Thursday, January 5, 2012

Pyrokinesis

When I was a little kid Stephen King used to write his novels in the front room of the house I lived in.  He lived across the street and needed a quiet place to write.  My folks rented him the office space.  As a result we have signed copies of almost everything he wrote throughout the seventies and eighties.  I have read the first twenty or so pages of just about every one.  As it turns out I don't like horror stories.  It really didn't matter if the story was scary at all in the first twenty pages.  The mere act of reading a book that I knew to be scary at some point was enough to dissuade me from making it beyond the first chapter or two.  Granted, I was in sixth grade when I tried to read them but even today I have little to no interest in the horror genre.    The folks got along so well with Stephen King that in 1984 my parents were invited to the Big Time Red Carpet Movie Premier of Firestarter in Bangor, Maine.  I remember it well.  The two of them going that is not the actual movie, I've still never seen it.  They got all dressed up - something that I'd maybe seen twice before.  The event made the national news.  Well, People magazine, it's not real news but it's at least a national publication.  Normally the only time Maine makes the national news is when they run an expose on Oxycodone abuse or Morbid Obesity Rates - still #1 in both, Go Maine! 
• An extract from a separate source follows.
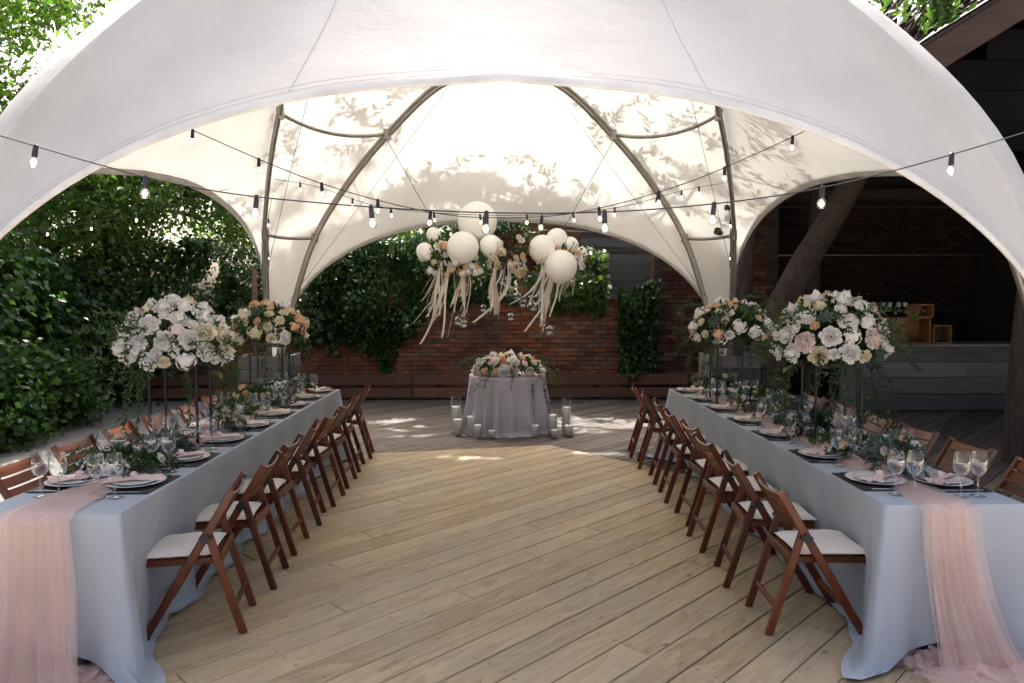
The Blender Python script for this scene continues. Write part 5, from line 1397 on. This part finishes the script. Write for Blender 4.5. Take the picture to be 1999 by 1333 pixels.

I bring all this up because one, this was a cheap way for me to tag Stephen King to my blog and two, today I nearly burned our house down.  Well, not our house really.  More like my Sister's house that is currently under construction.  Or perhaps even better described as the house my Mother will eventually retire to.  The home my Dearly Departed Father hoped to see finished in his lifetime.  It has not yet been defined as to who will live there although we know it won't be me no matter how much the Lovely Girlfriend begs to move to Northern Maine.  It is a beautiful house on a lake.  My parents dream home if you will.  And I was one Mother's intuition away from being the guy that accidentally burned it down to it's foundation.  It was a simple mistake.  One that I would imagine almost anyone could make assuming they pay very little attention to their surroundings and don't bother to engage in logic or reason.  You see, we recently installed a pellet stove.  For those of you unfamiliar with the bitter cold winters of Maine, pellet stoves are a lot like wood stoves only you burn wood pellets about the size of a multi-vitamin.  They come with feeders and burn pots and all kind of switches and gears that your standard wood stove never had.  As it turns out if you don't put the pellets into the feeder box but instead into the slots on top that look a lot like where a feeder box could be you catch the backside of the stove on fire.  A fire inside a stove can't be that bad right?  That is, after all where fires are supposed to be.  Yes, but on the inside inside and not the back inside if you follow me.  The back inside is where all the electronics and gears are and when the pellets catch fire there they ruin the whole thing.  Also, they almost catch your Sister's house, your Mother's retirement home, you Father's dream home on fire. 

How was this prevented?  My Mother had a feeling.  My Mom has lots of feelings.  Most of them crazy.  This one was spot on.  This is what the call I got at aprox 2:15 sounded like "Call your Sister!  The house is filled with smoke!"  What?  Why?  "I can't get to the second floor, the smoke is too thick!"  The second fuckin floor!  How bout getting out of the house?  How about calling 911?  My sister has an office job in downtown Bangor I don't think she's the first person to call when you need a fire put out.  She's lived in a second floor apartment for the last five years so I doubt she even owns a hose, garden or otherwise.  "I can't turn it off!  There's flames!  I can't make it upstairs!"  Yes, because as we all learned from the 1974 classic The Towering Inferno the high ground is exactly what you want to seek out when in a building that's on fire.  Call 911 and go outside I shouted into the phone.  I hopped into my truck and sped out to the house, reaching 70mph on a bumpy stretch of Stillwater Ave while repeatedly trying to dial my phone.  SugarDust was riding shotgun, he didn't enjoy the ride. 

We caught up with the fire trucks on the last quarter mile or so of the drive.  When we arrived at the house smoke was billowing out of the windows.  My Mother was slightly less panicked than she seemed on the phone.  After giving it a squirt of water the fireman unhooked the pellet stove and hauled it outside.  Once it had cooled they cracked it open and examined the insides.  How could this have happened we asked.  They didn't know either.  At first.  After a thorough examination they determined the cause of the fire was idiocy.  They never said that specifically but it was pretty clear that only a real moron would do what I did.  For the record I only dropped a few handfuls of the stuff down the wrong slot before it occurred to me that couldn't be the right spot.  It never occurred to me that such a mistake could result in nearly burning the house down.  Thankfully, my Mother felt the need to swing by the house and check on it.  Why?  I have no idea.  Maybe my Dearly Departed Dad wasn't ready to let his dream home go up in flames. 

1 comment:

  1. Hand lotions, fruit smoothies, failure to operate pellet stoves correctly. Have you also forgotten how to drive a stick shift? Parallel Park? Are you flipping through Cosmo in the checkout aisle?